Kashmiris to observe first anniversary of Indian move to scrap special status of disputed region

Pakistan-administered Kashmir's President Sardar Masood Khan on Tuesday accused India of pushing the region to the "brink of war through warmongering."

In a message on the eve of the first anniversary of New Delhi's move to scrap the semi-autonomous status of Indian-administered Kashmir, Khan urged India to halt alleged ceasefire violations along the de-facto border.

“This past year, the people of the Indian-occupied Jammu and Kashmir, have suffered most grievously. On Aug. 5 last year, 900,000 Indian occupation forces invaded Kashmir and re-occupied it. Ever since they have been brutalizing the people and colonizing the territory,” he said in a video statement.

The Indian "occupation" army, he alleged, had killed hundreds of young men, incarcerated thousands of boys, and forcibly disappeared Kashmiris.

"All pro-freedom leaders are under Illegal detention.
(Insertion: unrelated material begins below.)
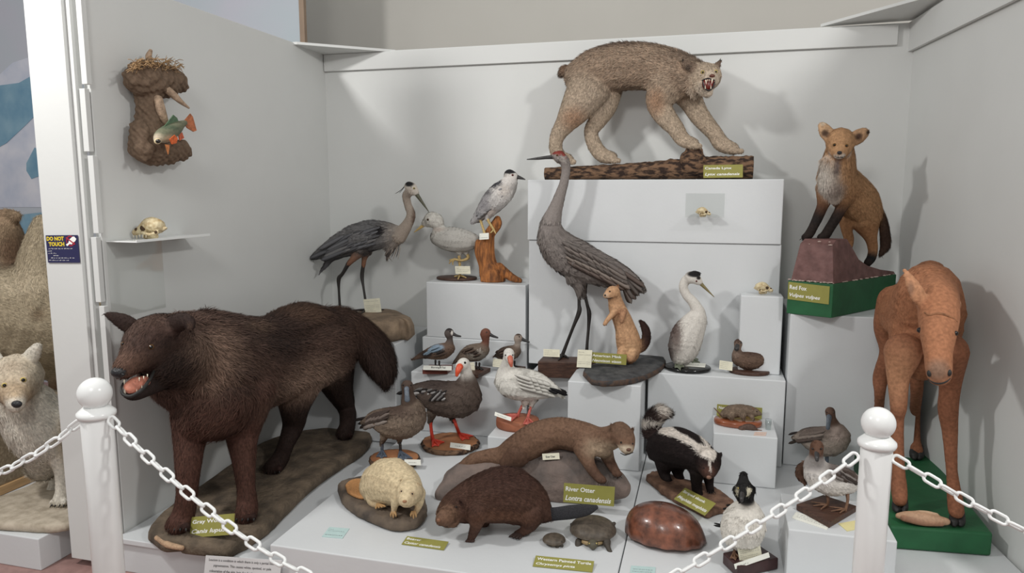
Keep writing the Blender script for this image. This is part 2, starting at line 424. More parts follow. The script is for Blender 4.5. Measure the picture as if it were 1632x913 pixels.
# ------------------------------------------------------------------ cards and lettering
def text_geo(body, bold=0, shear=0):
    cu = bpy.data.curves.new('t', 'FONT'); cu.body = body; cu.size = 1; cu.offset = bold; cu.shear = shear; cu.resolution_u = 2
    o = bpy.data.objects.new('t', cu); COL.objects.link(o); dg = bpy.context.evaluated_depsgraph_get()
    me = bpy.data.meshes.new_from_object(o.evaluated_get(dg))
    v = np.array([x.co[:] for x in me.vertices]); f = [list(p.vertices) for p in me.polygons]
    bpy.data.objects.remove(o); bpy.data.curves.remove(cu); bpy.data.meshes.remove(me); return v, f
def frame_of(tl, tr, bl):
    tl, tr, bl = map(np.asarray, (tl, tr, bl)); u = tr-tl; v = tl-bl; n = unit(np.cross(u, v)); return bl, u, v, n
def put_text(name, parent, fr, body, x, y, wdt, hgt, m, bold=.012, shear=0, th=.0006):
    """x,y,wdt,hgt in fractions of the card; hgt None keeps proportion"""
    o, u, v, n = fr; V, Fc = text_geo(body, bold, shear)
    mn, mx = V.min(0), V.max(0); lu, lv = np.linalg.norm(u), np.linalg.norm(v)
    sx = wdt/(mx[0]-mn[0]); sy = hgt/(mx[1]-mn[1])
    P = o+n*th+np.outer((V[:, 0]-mn[0])*sx+x, u)+np.outer((V[:, 1]-mn[1])*sy+y, v)
    return obj(name, P, Fc, m, parent, False)
def card(name, tl, tr, bl, m, label, cat='label', th=.0015, lines=(), ink=None, lm=None, group=None, border=None):
    fr = frame_of(tl, tr, bl); o, u, v, n = fr
    base = (o+u*.5); r = root(name, label, cat, base, group)
    c = [o, o+u, o+u+v, o+v]; V = np.array(c+[p-n*th for p in c])
    MB().add(V, [(0, 1, 2, 3), (7, 6, 5, 4), (0, 4, 5, 1), (1, 5, 6, 2), (2, 6, 7, 3), (3, 7, 4, 0)]).build('card', m, r)
    for L in lines:
        kw = L[6] if len(L) > 6 else {}
        put_text('lettering', r, fr, *L[:5], L[5] or ink, **kw)
    return r, fr
def scribble(parent, fr, rows, m=None, seed=0, x0=.08, x1=.92, name='writing'):
    """illegible small handwriting: rows of short uneven strokes"""
    R_ = random.Random(seed); o, u, v, n = fr; mb = MB()
    for y, hgt in rows:
        x = x0
        while x < x1-.03:
            wl = R_.uniform(.03, .10); xe = min(x+wl, x1); k = max(2, int((xe-x)/.018))
            for i in range(k):
                a = x+(xe-x)*i/k; b = a+(xe-x)/k*.55; dy = R_.uniform(-.25, .35)*hgt; hh = hgt*R_.uniform(.25, .6)
                q = [o+n*.0006+u*s_+v*t_ for s_, t_ in ((a, y+dy*.3), (b, y+dy*.3), (b+.004, y+dy*.3+hh), (a+.004, y+dy*.3+hh))]
                mb.add(q, [(0, 1, 2, 3)])
            x = xe+R_.uniform(.015, .035)
            if R_.random() < .06: break
    return mb.build(name, m or M['inkgray'], parent)
def green_card(tlp, trp, blp, l1, l2, label, w1=.6, w2=.85, partial=True):
    lines = [(l1, .04, .60, w1, .24, M['letters'], dict(bold=.02)), (l2, .04, .12, w2, .27, M['letters'], dict(bold=.02, shear=.25))]
    return card('name_card', tlp, trp, blp, M['green_card'], label, 'name card', lines=lines)
# ================================================================== the setting
YB = 3.93
def struct(o): o['kind'] = 'structure'; return o
struct(box('floor', -6, 3, -1, 6, -.05, 0, M['floor'], bevel=0))
XL = -2.2
# left partition of the bay: a thin white panel running in depth
struct(box('wall_left', XL-.03, XL, 2.22, YB+.02, 0, 2.285, M['wallwhite']))
mb = MB(); xr0, xr1 = .915, 1.10
mb.add([(xr0, YB, 0), (xr1, 2.2, 0), (xr1+.03, 2.2, 0), (xr0+.03, YB+.03, 0), (xr0, YB, 2.55), (xr1, 2.2, 2.55), (xr1+.03, 2.2, 2.55), (xr0+.03, YB+.03, 2.55)],
       [(0, 1, 5, 4), (1, 2, 6, 5), (2, 3, 7, 6), (3, 0, 4, 7), (4, 5, 6, 7), (3, 2, 1, 0)])
struct(mb.build('wall_right', M['wallwhite']))
struct(box('wall_back', XL-.03, xr0+.03, YB, YB+.03, 0, 2.28, M['wallwhite'], bevel=0))
struct(box('wall_room', -6, 3, 5.4, 5.45, 0, 4.2, M['roomwall'], bevel=0))
# rails and corner boards
a, b = PY(516, 98, YB-.02), PY(1431, 60, YB-.02)
struct(box('trim_1', a[0], b[0], YB-.022, YB-.002, 2.178, 2.272, M['wallwhite'], bevel=.002))
def xr(Y): return xr0+(xr1-xr0)*(YB-Y)/(YB-2.2)
def on_right(px, py, off=0.0):
    r = ray(px, py); k = (xr1-xr0)/(YB-2.2); t = (xr0+k*YB-off)/(r[0]+k*r[1]); return CAM+r*t
q = [on_right(1449, 84, .004), on_right(1690, -32, .004), on_right(1690, -115, .004), on_right(1449, 40, .004)]
nx = np.array([.018, 0, 0]); q = np.array(q)
struct(MB().add(np.vstack([q-nx, q]), [(0, 1, 2, 3), (7, 6, 5, 4), (0, 4, 5, 1), (1, 5, 6, 2), (2, 6, 7, 3), (3, 7, 4, 0)]).build('trim_2', M['wallwhite']))
def corner_board(name, pts, label):
    o = prism(name, pts, .014, M['wallwhite'], bevel=.001); return top(o, label, 'corner board')
z = 2.287
corner_board('corner_board', [(XL-.02, 3.60, z), (XL+.02, 3.60, z), (-1.76, YB+.02, z), (XL-.02, YB+.03, z)], 'white triangular corner board on top of the left and back walls')
pR = [(.50, YB+.02, 2.30), (xr(3.55), 3.5, 2.33), (xr(3.55)+.04, 3.5, 2.33), (xr0+.04, YB+.03, 2.31)]
corner_board('corner_board', pR, 'white triangular corner board on top of the right and back walls')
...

Concentration camps have been set up in the IOJK and India to force political activists to discard their quest for liberty," he added.

India also launched a program for the settlement of Hindus in the Muslim-majority region in order to change its demographics, he said.

"The scale at which these atrocities are going on have been rightly called genocide, crimes against humanity and war crimes. Kashmiris are being exterminated; they are being made aliens in their own land, homeless in their own homeland," he added.

He regretted that with the exception of China, Turkey, Malaysia, Iran and West European countries, the response of the most powerful nations had been "disappointing and faltering".

On Aug. 5 last year, the Indian government scrapped the country’s only Muslim-majority state with its autonomy. Jammu and Kashmir was also split into two federally administered territories.

Simultaneously, New Delhi locked the region down, detaining thousands of people that include dozens of top politicians, imposing movement restrictions and enforcing a communications blackout.

Ahead of the first anniversary of this controversial move, the Indian government has imposed curfew in parts of Kashmir, which critics say stems from the government's fear of mass protests.

Kashmir is held by India and Pakistan in parts but claimed by both in full. A small sliver of the region is also controlled by China.

Since they were partitioned in 1947, the two countries have fought three wars -- in 1948, 1965, and 1971 -- two of them over the disputed territory.

Some groups in Indian-administered Kashmir have been fighting against Indian rule for independence, or unification with neighboring Pakistan.